● Aim of the exercise
Start at the line that has "The Blender Python" and stop at the line that has "M['water'] = water()". Print those lines and all lines between them exactly, and nothing more.

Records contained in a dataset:
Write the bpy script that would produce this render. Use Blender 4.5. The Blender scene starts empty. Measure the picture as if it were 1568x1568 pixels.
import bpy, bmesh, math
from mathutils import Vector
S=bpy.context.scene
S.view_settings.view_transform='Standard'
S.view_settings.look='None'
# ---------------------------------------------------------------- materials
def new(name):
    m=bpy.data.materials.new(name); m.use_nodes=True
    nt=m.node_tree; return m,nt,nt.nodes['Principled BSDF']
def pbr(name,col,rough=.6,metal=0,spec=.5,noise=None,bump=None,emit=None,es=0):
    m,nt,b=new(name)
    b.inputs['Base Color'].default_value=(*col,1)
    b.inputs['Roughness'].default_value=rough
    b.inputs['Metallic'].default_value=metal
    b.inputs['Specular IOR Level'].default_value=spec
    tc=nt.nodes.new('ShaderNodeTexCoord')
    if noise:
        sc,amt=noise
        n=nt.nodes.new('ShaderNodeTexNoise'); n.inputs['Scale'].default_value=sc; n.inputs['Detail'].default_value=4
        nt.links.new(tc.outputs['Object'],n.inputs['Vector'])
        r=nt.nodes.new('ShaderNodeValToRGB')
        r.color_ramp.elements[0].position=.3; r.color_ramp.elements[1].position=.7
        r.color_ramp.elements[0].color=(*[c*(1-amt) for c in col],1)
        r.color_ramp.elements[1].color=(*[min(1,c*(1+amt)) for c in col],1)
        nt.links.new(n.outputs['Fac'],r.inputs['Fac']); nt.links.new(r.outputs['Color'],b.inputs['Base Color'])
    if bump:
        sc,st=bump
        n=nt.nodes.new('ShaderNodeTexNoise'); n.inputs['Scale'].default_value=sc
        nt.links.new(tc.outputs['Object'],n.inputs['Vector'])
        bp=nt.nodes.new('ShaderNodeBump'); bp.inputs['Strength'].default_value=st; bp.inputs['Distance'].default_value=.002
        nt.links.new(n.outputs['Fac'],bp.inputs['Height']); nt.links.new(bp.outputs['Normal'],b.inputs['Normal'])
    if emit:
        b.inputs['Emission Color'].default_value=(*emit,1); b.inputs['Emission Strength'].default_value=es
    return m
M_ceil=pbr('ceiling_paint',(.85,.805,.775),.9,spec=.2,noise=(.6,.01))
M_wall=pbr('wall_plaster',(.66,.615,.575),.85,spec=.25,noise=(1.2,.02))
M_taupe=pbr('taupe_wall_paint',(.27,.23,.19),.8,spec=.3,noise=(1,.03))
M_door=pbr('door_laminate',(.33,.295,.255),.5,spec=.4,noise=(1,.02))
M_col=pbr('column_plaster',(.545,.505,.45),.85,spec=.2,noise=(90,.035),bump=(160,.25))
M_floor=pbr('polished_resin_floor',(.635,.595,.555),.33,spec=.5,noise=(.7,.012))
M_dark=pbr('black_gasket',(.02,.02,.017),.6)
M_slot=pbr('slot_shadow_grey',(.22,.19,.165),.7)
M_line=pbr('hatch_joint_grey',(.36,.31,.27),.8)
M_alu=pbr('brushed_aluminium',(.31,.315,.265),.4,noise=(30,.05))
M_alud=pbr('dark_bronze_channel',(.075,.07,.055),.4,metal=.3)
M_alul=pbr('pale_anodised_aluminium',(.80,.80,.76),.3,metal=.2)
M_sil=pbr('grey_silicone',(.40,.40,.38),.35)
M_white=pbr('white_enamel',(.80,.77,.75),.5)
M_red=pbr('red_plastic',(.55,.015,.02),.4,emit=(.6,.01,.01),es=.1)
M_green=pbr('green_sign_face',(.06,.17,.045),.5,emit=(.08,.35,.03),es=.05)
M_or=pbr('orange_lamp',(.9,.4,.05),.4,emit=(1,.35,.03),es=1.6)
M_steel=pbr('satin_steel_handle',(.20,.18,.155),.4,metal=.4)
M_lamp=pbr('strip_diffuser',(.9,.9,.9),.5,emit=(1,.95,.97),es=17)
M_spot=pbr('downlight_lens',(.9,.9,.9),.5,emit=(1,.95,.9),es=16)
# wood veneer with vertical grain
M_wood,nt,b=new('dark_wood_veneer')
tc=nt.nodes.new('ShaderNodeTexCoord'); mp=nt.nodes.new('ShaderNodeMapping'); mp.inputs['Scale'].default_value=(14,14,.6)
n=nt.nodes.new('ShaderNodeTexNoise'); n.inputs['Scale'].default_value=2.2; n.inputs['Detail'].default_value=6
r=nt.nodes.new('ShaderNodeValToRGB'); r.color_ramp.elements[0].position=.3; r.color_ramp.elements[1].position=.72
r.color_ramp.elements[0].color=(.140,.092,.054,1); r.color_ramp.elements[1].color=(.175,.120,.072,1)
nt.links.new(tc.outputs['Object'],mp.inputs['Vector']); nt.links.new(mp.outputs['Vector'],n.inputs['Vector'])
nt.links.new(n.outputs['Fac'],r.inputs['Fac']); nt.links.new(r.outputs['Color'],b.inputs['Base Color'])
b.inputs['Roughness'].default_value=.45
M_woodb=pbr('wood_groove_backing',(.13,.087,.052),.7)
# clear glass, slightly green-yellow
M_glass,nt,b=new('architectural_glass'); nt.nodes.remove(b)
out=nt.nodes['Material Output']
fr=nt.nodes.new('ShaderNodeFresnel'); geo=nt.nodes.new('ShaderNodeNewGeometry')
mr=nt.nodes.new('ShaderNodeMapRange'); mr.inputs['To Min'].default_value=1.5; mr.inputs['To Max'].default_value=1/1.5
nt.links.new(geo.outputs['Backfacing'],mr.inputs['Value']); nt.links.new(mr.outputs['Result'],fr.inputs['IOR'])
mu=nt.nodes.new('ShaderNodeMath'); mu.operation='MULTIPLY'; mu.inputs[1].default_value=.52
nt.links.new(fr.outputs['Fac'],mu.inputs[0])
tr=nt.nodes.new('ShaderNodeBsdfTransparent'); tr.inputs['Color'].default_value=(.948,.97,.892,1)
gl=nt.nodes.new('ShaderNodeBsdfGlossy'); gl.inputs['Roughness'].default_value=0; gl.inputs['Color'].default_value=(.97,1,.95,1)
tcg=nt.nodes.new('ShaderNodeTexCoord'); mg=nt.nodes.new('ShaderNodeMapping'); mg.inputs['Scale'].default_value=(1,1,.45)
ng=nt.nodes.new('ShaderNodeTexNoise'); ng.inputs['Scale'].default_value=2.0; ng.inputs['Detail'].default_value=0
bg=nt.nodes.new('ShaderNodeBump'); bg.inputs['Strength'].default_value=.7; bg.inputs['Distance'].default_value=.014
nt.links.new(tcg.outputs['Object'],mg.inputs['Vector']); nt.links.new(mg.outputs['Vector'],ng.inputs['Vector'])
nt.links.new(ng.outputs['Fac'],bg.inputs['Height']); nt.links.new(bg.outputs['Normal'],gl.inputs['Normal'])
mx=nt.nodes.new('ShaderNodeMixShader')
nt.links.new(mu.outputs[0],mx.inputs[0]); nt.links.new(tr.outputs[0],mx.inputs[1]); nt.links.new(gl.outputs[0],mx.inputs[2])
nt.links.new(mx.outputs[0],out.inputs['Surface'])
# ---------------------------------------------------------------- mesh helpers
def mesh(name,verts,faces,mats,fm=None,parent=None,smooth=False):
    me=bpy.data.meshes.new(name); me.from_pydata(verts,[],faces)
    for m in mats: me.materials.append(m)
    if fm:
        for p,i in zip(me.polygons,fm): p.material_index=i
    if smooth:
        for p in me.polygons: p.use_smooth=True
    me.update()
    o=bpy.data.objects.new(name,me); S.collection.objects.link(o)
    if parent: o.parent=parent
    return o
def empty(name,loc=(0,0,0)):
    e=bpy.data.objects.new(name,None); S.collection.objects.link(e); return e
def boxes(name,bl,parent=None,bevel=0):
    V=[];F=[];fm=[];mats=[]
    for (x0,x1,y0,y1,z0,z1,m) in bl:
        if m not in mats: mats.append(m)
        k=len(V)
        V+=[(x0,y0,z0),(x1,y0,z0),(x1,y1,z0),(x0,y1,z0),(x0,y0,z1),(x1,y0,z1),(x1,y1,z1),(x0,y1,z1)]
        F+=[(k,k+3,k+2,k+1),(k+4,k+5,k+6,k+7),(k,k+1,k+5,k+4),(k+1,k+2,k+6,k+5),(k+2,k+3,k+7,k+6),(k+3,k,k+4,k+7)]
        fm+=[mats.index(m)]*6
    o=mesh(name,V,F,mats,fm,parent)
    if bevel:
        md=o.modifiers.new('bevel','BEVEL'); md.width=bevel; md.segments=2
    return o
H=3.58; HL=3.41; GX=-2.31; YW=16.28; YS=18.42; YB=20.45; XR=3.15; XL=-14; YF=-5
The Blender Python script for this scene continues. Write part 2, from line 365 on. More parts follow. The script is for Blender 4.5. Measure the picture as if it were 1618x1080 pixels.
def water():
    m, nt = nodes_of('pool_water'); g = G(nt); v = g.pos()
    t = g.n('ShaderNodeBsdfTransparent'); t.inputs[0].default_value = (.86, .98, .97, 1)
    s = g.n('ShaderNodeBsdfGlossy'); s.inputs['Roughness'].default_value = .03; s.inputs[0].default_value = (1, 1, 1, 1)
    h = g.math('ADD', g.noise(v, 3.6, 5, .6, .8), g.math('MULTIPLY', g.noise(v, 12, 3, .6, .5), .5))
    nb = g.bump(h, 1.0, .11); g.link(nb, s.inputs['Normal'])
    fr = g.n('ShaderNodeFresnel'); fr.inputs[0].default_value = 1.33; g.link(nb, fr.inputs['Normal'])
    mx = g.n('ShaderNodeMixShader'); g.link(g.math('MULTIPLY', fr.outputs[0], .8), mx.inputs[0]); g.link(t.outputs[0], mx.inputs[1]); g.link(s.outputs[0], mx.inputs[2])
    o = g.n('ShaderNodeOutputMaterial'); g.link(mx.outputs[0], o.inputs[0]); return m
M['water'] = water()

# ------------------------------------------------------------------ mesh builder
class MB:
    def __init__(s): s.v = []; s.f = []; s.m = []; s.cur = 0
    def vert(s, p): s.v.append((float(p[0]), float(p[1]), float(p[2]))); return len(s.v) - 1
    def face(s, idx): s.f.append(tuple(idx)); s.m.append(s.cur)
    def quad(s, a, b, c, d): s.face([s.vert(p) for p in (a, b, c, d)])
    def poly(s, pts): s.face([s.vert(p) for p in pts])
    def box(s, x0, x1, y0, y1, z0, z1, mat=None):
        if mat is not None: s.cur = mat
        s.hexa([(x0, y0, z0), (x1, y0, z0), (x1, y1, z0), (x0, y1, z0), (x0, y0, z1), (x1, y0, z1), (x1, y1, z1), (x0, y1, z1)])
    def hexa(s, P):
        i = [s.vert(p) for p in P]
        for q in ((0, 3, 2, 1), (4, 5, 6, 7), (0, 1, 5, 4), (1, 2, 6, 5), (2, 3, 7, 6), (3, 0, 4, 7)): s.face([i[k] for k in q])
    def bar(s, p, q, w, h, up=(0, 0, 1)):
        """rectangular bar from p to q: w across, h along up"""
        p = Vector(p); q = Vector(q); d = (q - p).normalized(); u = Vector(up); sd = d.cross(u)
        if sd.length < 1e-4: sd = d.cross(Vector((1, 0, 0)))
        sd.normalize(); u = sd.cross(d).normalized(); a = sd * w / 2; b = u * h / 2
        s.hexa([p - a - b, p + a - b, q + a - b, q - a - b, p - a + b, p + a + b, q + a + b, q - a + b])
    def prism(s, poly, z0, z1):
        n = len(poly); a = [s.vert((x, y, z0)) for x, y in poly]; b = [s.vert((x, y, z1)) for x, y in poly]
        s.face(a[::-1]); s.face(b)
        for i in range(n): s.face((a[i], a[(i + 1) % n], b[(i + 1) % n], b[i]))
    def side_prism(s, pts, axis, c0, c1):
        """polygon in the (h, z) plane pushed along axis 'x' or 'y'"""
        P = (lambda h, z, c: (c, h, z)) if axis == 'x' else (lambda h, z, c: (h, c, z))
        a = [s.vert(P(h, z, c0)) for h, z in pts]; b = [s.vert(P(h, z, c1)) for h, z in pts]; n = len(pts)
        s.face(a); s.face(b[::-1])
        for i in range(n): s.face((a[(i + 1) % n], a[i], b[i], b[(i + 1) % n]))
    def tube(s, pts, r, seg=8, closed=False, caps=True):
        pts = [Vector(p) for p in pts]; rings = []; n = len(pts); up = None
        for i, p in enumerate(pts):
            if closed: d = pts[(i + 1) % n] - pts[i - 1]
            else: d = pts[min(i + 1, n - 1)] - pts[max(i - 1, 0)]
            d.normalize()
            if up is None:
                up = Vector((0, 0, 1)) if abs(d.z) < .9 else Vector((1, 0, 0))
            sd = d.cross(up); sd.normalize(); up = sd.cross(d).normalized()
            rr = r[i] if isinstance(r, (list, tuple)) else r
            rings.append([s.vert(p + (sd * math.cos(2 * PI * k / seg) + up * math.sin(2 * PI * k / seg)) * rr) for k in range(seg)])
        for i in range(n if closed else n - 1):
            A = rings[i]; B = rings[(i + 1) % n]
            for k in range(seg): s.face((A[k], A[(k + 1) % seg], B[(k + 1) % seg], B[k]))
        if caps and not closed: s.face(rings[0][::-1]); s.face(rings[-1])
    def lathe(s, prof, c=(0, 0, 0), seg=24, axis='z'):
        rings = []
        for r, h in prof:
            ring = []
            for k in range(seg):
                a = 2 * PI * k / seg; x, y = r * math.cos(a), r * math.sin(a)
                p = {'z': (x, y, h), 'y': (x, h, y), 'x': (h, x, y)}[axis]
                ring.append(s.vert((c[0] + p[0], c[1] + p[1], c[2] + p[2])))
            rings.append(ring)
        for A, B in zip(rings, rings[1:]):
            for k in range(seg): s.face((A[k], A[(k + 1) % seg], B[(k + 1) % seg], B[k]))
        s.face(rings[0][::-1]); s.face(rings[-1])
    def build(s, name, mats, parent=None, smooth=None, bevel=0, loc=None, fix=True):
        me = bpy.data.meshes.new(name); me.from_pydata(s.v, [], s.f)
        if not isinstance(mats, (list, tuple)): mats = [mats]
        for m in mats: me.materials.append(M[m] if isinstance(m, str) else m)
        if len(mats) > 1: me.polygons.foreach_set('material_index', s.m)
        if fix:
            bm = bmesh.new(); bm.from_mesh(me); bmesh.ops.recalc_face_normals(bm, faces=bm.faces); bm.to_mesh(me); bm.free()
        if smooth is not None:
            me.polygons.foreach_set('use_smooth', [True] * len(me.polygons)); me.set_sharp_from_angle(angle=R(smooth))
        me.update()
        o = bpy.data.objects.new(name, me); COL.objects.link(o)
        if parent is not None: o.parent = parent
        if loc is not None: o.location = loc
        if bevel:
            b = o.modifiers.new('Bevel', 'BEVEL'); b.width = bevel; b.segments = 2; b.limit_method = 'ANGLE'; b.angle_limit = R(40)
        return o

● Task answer
The Blender Python script for this scene continues. Write part 2, from line 365 on. More parts follow. The script is for Blender 4.5. Measure the picture as if it were 1618x1080 pixels.
def water():
    m, nt = nodes_of('pool_water'); g = G(nt); v = g.pos()
    t = g.n('ShaderNodeBsdfTransparent'); t.inputs[0].default_value = (.86, .98, .97, 1)
    s = g.n('ShaderNodeBsdfGlossy'); s.inputs['Roughness'].default_value = .03; s.inputs[0].default_value = (1, 1, 1, 1)
    h = g.math('ADD', g.noise(v, 3.6, 5, .6, .8), g.math('MULTIPLY', g.noise(v, 12, 3, .6, .5), .5))
    nb = g.bump(h, 1.0, .11); g.link(nb, s.inputs['Normal'])
    fr = g.n('ShaderNodeFresnel'); fr.inputs[0].default_value = 1.33; g.link(nb, fr.inputs['Normal'])
    mx = g.n('ShaderNodeMixShader'); g.link(g.math('MULTIPLY', fr.outputs[0], .8), mx.inputs[0]); g.link(t.outputs[0], mx.inputs[1]); g.link(s.outputs[0], mx.inputs[2])
    o = g.n('ShaderNodeOutputMaterial'); g.link(mx.outputs[0], o.inputs[0]); return m
M['water'] = water()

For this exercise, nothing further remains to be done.